What you have to do:
Repeat every line, exactly, from the very first through the one where "rough=0.9, bump=0.6, detail=7)" appears. Add nothing else.

----- Given data -----

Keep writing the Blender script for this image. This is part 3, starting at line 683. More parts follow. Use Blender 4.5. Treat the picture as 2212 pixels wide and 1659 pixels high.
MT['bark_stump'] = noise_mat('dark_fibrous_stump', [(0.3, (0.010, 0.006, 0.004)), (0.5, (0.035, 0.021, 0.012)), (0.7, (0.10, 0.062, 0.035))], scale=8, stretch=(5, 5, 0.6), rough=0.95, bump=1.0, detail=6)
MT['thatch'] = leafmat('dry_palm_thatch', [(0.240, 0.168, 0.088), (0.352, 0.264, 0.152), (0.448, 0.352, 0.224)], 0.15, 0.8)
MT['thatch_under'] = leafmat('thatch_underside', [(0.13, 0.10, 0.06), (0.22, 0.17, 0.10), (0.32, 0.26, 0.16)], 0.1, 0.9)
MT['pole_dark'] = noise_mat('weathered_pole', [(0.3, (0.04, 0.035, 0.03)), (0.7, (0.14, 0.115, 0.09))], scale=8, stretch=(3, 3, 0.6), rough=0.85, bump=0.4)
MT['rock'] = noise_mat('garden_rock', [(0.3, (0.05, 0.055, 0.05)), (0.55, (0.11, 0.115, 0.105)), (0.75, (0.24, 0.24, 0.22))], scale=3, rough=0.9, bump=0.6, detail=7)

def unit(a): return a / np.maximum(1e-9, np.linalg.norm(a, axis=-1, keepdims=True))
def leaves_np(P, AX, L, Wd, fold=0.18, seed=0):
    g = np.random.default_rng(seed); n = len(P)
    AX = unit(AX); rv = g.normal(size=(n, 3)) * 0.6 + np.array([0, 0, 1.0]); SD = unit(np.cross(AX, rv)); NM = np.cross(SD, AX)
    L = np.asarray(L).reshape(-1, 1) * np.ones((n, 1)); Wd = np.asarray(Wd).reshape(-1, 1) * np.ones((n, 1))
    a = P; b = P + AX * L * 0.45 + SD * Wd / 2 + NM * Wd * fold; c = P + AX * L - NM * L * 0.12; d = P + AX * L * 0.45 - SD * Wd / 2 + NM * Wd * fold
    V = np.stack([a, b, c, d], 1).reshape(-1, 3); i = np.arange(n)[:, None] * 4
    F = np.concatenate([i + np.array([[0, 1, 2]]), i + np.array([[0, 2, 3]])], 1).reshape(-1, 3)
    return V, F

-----

Solution below:
Keep writing the Blender script for this image. This is part 3, starting at line 683. More parts follow. Use Blender 4.5. Treat the picture as 2212 pixels wide and 1659 pixels high.
MT['bark_stump'] = noise_mat('dark_fibrous_stump', [(0.3, (0.010, 0.006, 0.004)), (0.5, (0.035, 0.021, 0.012)), (0.7, (0.10, 0.062, 0.035))], scale=8, stretch=(5, 5, 0.6), rough=0.95, bump=1.0, detail=6)
MT['thatch'] = leafmat('dry_palm_thatch', [(0.240, 0.168, 0.088), (0.352, 0.264, 0.152), (0.448, 0.352, 0.224)], 0.15, 0.8)
MT['thatch_under'] = leafmat('thatch_underside', [(0.13, 0.10, 0.06), (0.22, 0.17, 0.10), (0.32, 0.26, 0.16)], 0.1, 0.9)
MT['pole_dark'] = noise_mat('weathered_pole', [(0.3, (0.04, 0.035, 0.03)), (0.7, (0.14, 0.115, 0.09))], scale=8, stretch=(3, 3, 0.6), rough=0.85, bump=0.4)
MT['rock'] = noise_mat('garden_rock', [(0.3, (0.05, 0.055, 0.05)), (0.55, (0.11, 0.115, 0.105)), (0.75, (0.24, 0.24, 0.22))], scale=3, rough=0.9, bump=0.6, detail=7)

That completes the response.